Les fissures dans la relation transatlantique s’amorcent lorsqu’Obama décide d’amorcer le virage vers le « pivot asiatique » marquant tout à la fois un moindre intérêt pour l’Europe, la certitude que la Russie était reléguée à un statut de puissance régionale et que désormais son seul rival était la Chine et sa préoccupation le contrôle de l’Asie-Pacifique. La guerre entre la Russie et l’Otan sur les terres ukrainiennes a confirmé la différence d’approche entre les deux rives de l’Atlantique et la prise de conscience brutale pour les Européens que la solidarité qui s’exerçait dans le cadre de l’Otan n’avait plus rien d’automatique.

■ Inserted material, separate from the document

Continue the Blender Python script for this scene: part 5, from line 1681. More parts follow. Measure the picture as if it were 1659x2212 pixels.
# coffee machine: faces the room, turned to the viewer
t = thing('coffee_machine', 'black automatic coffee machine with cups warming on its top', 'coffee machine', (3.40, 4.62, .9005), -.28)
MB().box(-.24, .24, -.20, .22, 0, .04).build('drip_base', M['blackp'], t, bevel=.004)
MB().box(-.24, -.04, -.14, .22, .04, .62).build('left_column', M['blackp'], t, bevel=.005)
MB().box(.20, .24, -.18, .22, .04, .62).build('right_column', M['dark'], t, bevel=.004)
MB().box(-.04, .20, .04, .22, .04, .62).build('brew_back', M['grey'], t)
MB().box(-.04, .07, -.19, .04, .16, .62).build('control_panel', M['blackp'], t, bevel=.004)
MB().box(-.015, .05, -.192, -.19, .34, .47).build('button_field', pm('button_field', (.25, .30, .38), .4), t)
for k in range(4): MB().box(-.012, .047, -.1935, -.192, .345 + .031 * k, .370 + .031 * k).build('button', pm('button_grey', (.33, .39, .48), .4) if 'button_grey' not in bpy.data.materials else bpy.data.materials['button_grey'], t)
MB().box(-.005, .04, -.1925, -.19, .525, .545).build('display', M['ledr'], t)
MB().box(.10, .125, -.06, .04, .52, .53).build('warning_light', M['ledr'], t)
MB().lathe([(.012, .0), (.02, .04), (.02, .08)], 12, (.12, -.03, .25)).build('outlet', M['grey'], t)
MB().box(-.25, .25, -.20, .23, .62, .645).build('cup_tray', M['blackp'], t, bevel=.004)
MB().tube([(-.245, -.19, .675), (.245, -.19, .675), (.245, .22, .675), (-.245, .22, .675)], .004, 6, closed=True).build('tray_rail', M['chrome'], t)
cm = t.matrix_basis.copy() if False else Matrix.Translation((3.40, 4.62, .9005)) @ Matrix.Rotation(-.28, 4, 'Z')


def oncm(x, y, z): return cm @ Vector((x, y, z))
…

La période ouverte par le deuxième mandat de Trump se traduit par un triple mouvement : la perte d’influence, notamment économique, des États-Unis face à la montée d’un Sud global emmené par les BRICS et la Chine ; une Europe qui se « fabrique » un adversaire russe pour accroître ses dépenses militaires et ne pas se désarrimer de Washington ; et cette dernière qui exige de ses Alliés une inféodation absolue – on pense à l’accord signé par Ursula Van de Leyen au nom de l’Europe avec Trump – qui emprunte les formes grossières d’une colonisation que l’on pensait obsolète. Un tel équilibre ne peut qu’être instable, tant les dynamiques à l’œuvre sont rapides et puissantes.